Du reste, les chrétiens espagnols ne tardèrent pas à s’apercevoir des effets désastreux de l’expulsion des Juifs. Les petites villes, auxquelles la présence des Juifs donnait auparavant quelque animation, déclinèrent rapidement, au point de devenir de simples hameaux, n’ayant plus le sens de la liberté et subissant sans résistance le joug de plus en plus lourd du despotisme royal et de la tyrannie ecclésiastique. Les nobles, de leur côté, se plaignaient que leurs villes et leurs domaines eussent perdu toute importance, et déclaraient bien haut qu’ils se seraient opposés de toutes leurs forces à l’exécution de l’arrêt d’exil s’ils en avaient pu prévoir les conséquences. Immédiatement après le départ des Juifs, on souffrit surtout du manque de médecins. Pour empêcher les habitants de Vitoria et des environs de devenir la proie des charlatans, des rebouteurs et des exorcistes, les autorités de la ville durent faire venir un médecin de loin et lui assurer un traitement annuel considérable. La proscription des Juifs eut encore bien d’autres inconvénients pour l’Espagne, et tout l’or qu’elle tirait de ses nouvelles possessions américaines ne pouvait pas remplacer l’activité commerciale et industrielle de ceux qu’elle venait de chasser. La foule oublia peu à peu le nom même de ces Juifs qui avaient tant contribué à la grandeur de leur patrie d’adoption, mais ce nom devait forcément se présenter pendant longtemps encore à l’esprit des savants, à cause des nombreux éléments juifs contenus dans la littérature espagnole.

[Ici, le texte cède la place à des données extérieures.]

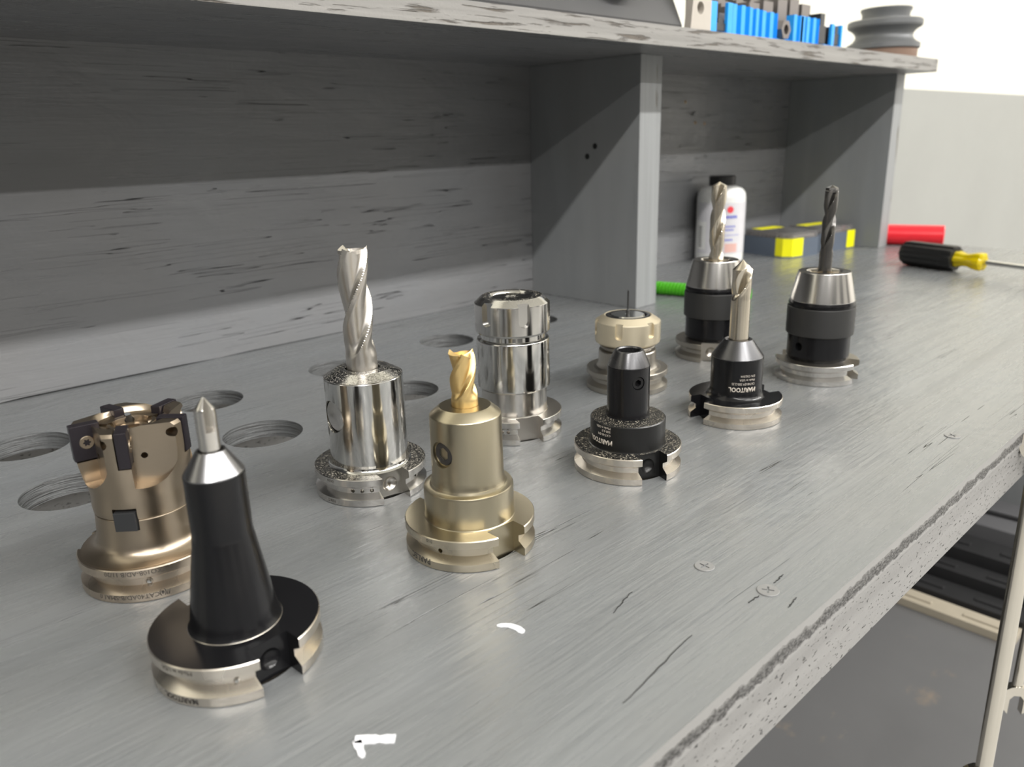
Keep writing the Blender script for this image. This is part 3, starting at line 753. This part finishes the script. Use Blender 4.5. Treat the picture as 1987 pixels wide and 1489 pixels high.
# long black fixture
f = thing('machined_block', 'long dark machined block on top of the shelf at the left', 'machine part', (.36, .012, ZT))
obj('body', prism([(0, 0), (.0, .004), (.012, .03), (.012, .16), (.10, .16), (.10, 0)], 0, .354, Matrix(((0, 0, 1, 0), (1, 0, 0, 0), (0, 1, 0, 0), (0, 0, 0, 1)))), 'kit_black', f, smooth=False)
obj('boss', L([(0, -6), (26, -6), (28, -4), (28, 8), (0, 8)], 48, Matrix.Translation((.27, 0, .055)) @ Matrix.Rotation(PI/2, 4, 'X')), 'sleeve', f)
obj('pivot_pin', L([(0, 0), (6, 0), (6, 14), (5, 15), (0, 15)], 24, Matrix.Translation((.305, 0.006, .045)) @ Matrix.Rotation(PI/2, 4, 'X')), 'steel', f)
# pale block with a hole
pb = obj('drilled_block', prism([(-.0195, 0), (.0165, 0), (.0165, .062), (-.0125, .062)], 0, .008, Matrix.Translation((.740, .014, ZT)) @ Matrix.Rotation(PI/2, 4, 'X')), 'alu', smooth=False)
cut(pb, [L([(0, -10), (6, -10), (6, 40), (0, 40)], 32, Matrix.Translation((.737, .040, ZT+.021)) @ Matrix.Rotation(PI/2, 4, 'X'))])
tag(pb, 'pale block with a round hole standing left of the blue rack', 'block')
# clamping kit in its blue rack
kit = thing('clamping_kit_rack', 'blue plastic rack of a clamping kit on the shelf', 'rack', (.758, .008, ZT))
X0 = .758
for a, b, hgt, y1 in ((.758, .771, .030, .004), (.791, .801, .031, .004), (.951, .962, .030, .004), (1.032, 1.040, .027, .004), (1.058, 1.063, .027, .08)):
    obj('post', B(a-X0, b-X0, 0, y1, 0, hgt, bev=.0006), 'blue', kit)
def facets(x0, x1, n, z1, name='ribbed_wall'):
    pts = []
    for i in range(n):
        a = x0+(x1-x0)*i/n; w = (x1-x0)/n
        pts += [(a, .0), (a+w*.45, .0), (a+w*.55, .006), (a+w*.95, .006)]
    pts += [(x1, .0), (x1, .010), (x0, .010)]
    obj(name, prism([(x-X0, y) for x, y in pts], 0, z1), 'blue', kit, smooth=False)
facets(.801, .835, 2, .0305); facets(.8352, .862, 2, .0295); facets(.8622, .896, 2, .0285)
facets(.934, .966, 2, .0300); facets(.9662, .998, 2, .0300)
obj('rear_wall', B(.09, .305, .088, .092, 0, .045), 'blue', kit)
obj('tray_floor', B(0, .305, .004, .088, 0, .003), 'blue', kit)
def stepblock(x, y, w, h, mat='kit_steel', steps=7, lab=''):
    t = thing('step_block', lab, 'step block', (x, y, ZT+.003), 0, 'step blocks in the blue rack')
    pts = [(0, 0), (.045, 0), (.045, h)]
    for k in range(steps):
        pts += [(.045-.006*(k+1), h-k*.005), (.045-.006*(k+1), h-(k+1)*.005)]
    pts = [(.0, 0), (.044, 0)] + [(.044-.0045*k, h-.004*k) if j == 0 else (.044-.0045*k, h-.004*(k+1)) for k in range(steps) for j in (0, 1)] + [(0, h-.004*steps)]
    obj('block_body', prism(pts, -w/2, w/2, Matrix(((0, 0, 1, 0), (1, 0, 0, 0), (0, 1, 0, 0), (0, 0, 0, 1)))), mat, t, smooth=False)
    return t
xsb = [(.820, .050), (.850, .060), (.881, .066), (.912, .070), (.945, .075), (.974, .078), (1.004, .074)]
ORD = ['first', 'second', 'third', 'fourth', 'fifth', 'sixth', 'seventh']
for i, (x, hh) in enumerate(xsb): stepblock(x, .030, .022, hh, lab='tall gray step block, %s from the left in the blue rack' % ORD[i])
for i, (x, hh) in enumerate(((1.022, .050), (1.040, .042))): stepblock(x, .034, .014, hh, 'kit_steel', 5, 'short gray step block near the right end of the rack, %s' % ('the taller one' if i == 0 else 'the lowest one'))
def nutthing(x, y, rz, label):
    t = thing('hex_nut', label, 'nut', (x, y, ZT+.0125), 0, None)
    o = obj('nut_body', prism([(.011*math.cos(PI*k/3), .011*math.sin(PI*k/3)) for k in range(6)], -.007, .007, Matrix.Rotation(PI/2, 4, 'X')), 'kit_steel', t, smooth=False)
    cut(o, [L([(0, -12), (5.4, -12), (5.4, 12), (0, 12)], 24, Matrix.Rotation(PI/2, 4, 'X'))]); return t
nutthing(.915, .014, 0, 'steel nut seen end on in the gap of the blue rack')
for x, w, hgt in ((.781, .018, .012), (1.0095, .020, .034), (1.049, .014, .022)):
    t = obj('tee_nut', prism([(-w/2, 0), (w/2, 0), (w/2, hgt*.6), (w*.28, hgt*.6), (w*.28, hgt), (-w*.28, hgt), (-w*.28, hgt*.6), (-w/2, hgt*.6)], 0, .016, Matrix.Translation((x, .026, ZT+.003)) @ Matrix.Rotation(PI/2, 4, 'X')), 'kit_black', smooth=False)
    tag(t, {.781: 'small black tee nut between the two left posts of the blue rack', 1.0095: 'tall black tee nut between blue panels right of centre', 1.049: 'small black tee nut in the last slot of the blue rack'}[x], 'tee nut')
# grooved roller
r = thing('grooved_roller', 'gray cast roller with deep round groove and rusty base at shelf end', 'roller', (1.324, .064, ZT))
grv = [(52.5-11.5*math.sin(PI*i/12)**.8, 23+24*i/12) for i in range(13)]
obj('roller_body', L([(0, 15), (50, 15), (52.5, 16.5), (52.5, 22.5)] + grv + [(52.5, 47.5), (53.5, 49), (53.5, 55), (51.5, 57), (35, 58.5), (34, 60), (34, 67), (36.5, 71), (36.5, 74), (25, 74), (22, 70), (0, 70)], 72), 'cast', r)
obj('rusty_base', L([(0, 0), (49, 0), (49.5, 1), (49.8, 15.2), (0, 15.2)], 72), 'rust', r)

# ---------------------------------------------------------------- below the bench
ZL = -.45
def bar(x0, x1, mat, h, label, y0=-.298, y1=.2):
    t = thing('slotted_steel_bar', label, 'steel bar', ((x0+x1)/2, 0, ZL), 0, None)
    w = (x1-x0)/2
    obj('bar_body', B(-w, w, y0, y1, 0, h, bev=.001), mat, t)
    for k in range(6):
        y = y0+.02+k*.085
        obj('raised_slot', B(-w*.35, w*.05, y, y+.045, h-.0005, h+.0022, bev=.001), mat, t)
bar(1.045, 1.078, 'cream_bar', .012, 'cream painted slotted steel bar on the lower shelf')
bar(1.086, 1.128, 'black_bar', .016, 'black slotted steel bar lying next to the cream bar')
bar(1.134, 1.172, 'black_bar', .03, 'middle black slotted steel bar on the lower shelf')
bar(1.180, 1.235, 'black_bar', .045, 'tall black slotted steel bar farthest from the cream bar')
bx = obj('dark_crate', B(1.25, 1.362, -.26, .16, ZL, ZL+.06, bev=.003), 'dark_wall'); tag(bx, 'low dark gray case lying at the back of the lower shelf', 'case')
cu = bpy.data.curves.new('cable', 'CURVE'); cu.dimensions = '3D'; sp = cu.splines.new('NURBS'); pts = [(1.20, .19, -.37), (1.24, .10, -.36), (1.27, .0, -.372), (1.29, -.10, -.385), (1.295, -.20, -.3865), (1.30, -.255, -.3865)]
sp.points.add(len(pts)-1)
for q, p in zip(sp.points, pts): q.co = (*p, 1)
sp.use_endpoint_u = True; cu.bevel_depth = .003; cu.materials.append(M['black_bar'])
tmp = bpy.data.objects.new('tmp', cu); C.objects.link(tmp); bpy.context.view_layer.update(); dg = bpy.context.evaluated_depsgraph_get()
me = bpy.data.meshes.new_from_object(tmp.evaluated_get(dg), depsgraph=dg); bpy.data.objects.remove(tmp)
co = bpy.data.objects.new('cable', me); C.objects.link(co); tag(co, 'thin black cable trailing over the dark case under the bench', 'cable')

# wrenches hanging at the bench front
def wrench(top, bot, w, jaw, face, label, t=.005):
    a, b = Vector(top), Vector(bot); d = (b-a); Ln = d.length; d.normalize()
    n = Vector(face); n = (n-d*n.dot(d)).normalized(); s = n.cross(d)
    m = Matrix((s, d, n)).transposed().to_4x4(); m.translation = a
    root = thing('wrench', label, 'wrench', (0, 0, 0))
    hw = w/2
    sh = [(-hw, -.01), (hw, -.01), (hw, Ln), (-hw, Ln)]
    bm = prism([(hw*math.cos(2*PI*i/28), t*.62*math.sin(2*PI*i/28)) for i in range(28)], -.012, Ln, m @ Matrix(((1, 0, 0, 0), (0, 0, 1, 0), (0, 1, 0, 0), (0, 0, 0, 1)))); obj('shank', bm, 'wrench', root)
    # open jaw
    J = jaw; c = Ln+J*.62
    pts = []
    for k in range(15):
        an = math.radians(-68+ (k/14)*316); pts.append((J*math.sin(an)*-1, c - J*math.cos(an)*1.0))
    outer = [(J*math.cos(math.radians(q)), c+J*math.sin(math.radians(q))) for q in range(65, -246, -15)]
    ang = math.radians(15)
    inner = [(-J*.42, c+J*1.0), (-J*.42, c-J*.05), (-J*.2, c-J*.35), (J*.2, c-J*.35), (J*.42, c-J*.05), (J*.42, c+J*1.0)]
    poly = outer + inner
    bm = prism(poly, -t*.75, t*.75, m); obj('open_jaw', bm, 'wrench', root, smooth=False)
    bm = L([(w*700, -2.5), (w*1150, -2.5), (w*1150, 2.5), (w*700, 2.5), (w*700, -2.5)], 32, m @ Matrix.Translation((0, -.018, 0))); obj('ring_end', bm, 'wrench', root)
    return root
wrench((.5795, -.3765, -.030), (.5735, -.3790, -.275), .0115, .0150, (-.9, -.45, .1), 'large chromed wrench hanging nearest at the bench front edge')
wrench((.6660, -.3745, -.030), (.6600, -.3750, -.252), .0085, .0130, (-.80, -.60, 0), 'smaller chromed wrench hanging behind the large one')
rk = obj('wrench_hanger', B(.596, .74, -.3705, -.3663, -.043, -.004, bev=.0018), 'kit_black'); tag(rk, 'dark rounded hanger at the bench front edge above the wrenches', 'tool hanger')
for x, y in ((.5795, -.3665), (.666, -.3700)): obj('peg', L([(0, 0), (2.2, 0), (2.2, 11), (3.2, 11.5), (3.2, 13), (0, 13)], 16, Matrix.Translation((x, y, -.016)) @ Matrix.Rotation(PI/2, 4, 'X')), 'kit_black', rk)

En vertu d’un ordre royal, les écoles, les hôpitaux, et, en général, tous les biens que les Juifs étaient obligés de laisser en Espagne devinrent la propriété du fisc ; les synagogues furent changées en églises ou en couvents. Ainsi, la magnifique synagogue de Tolède, construite aux frais de l’homme d’État juif Don Samuel Allavi, devint une église (de nuestra Señora de san Benito) et forme aujourd’hui encore, avec son style mauresque et ses admirables colonnes, un des ornements de la ville.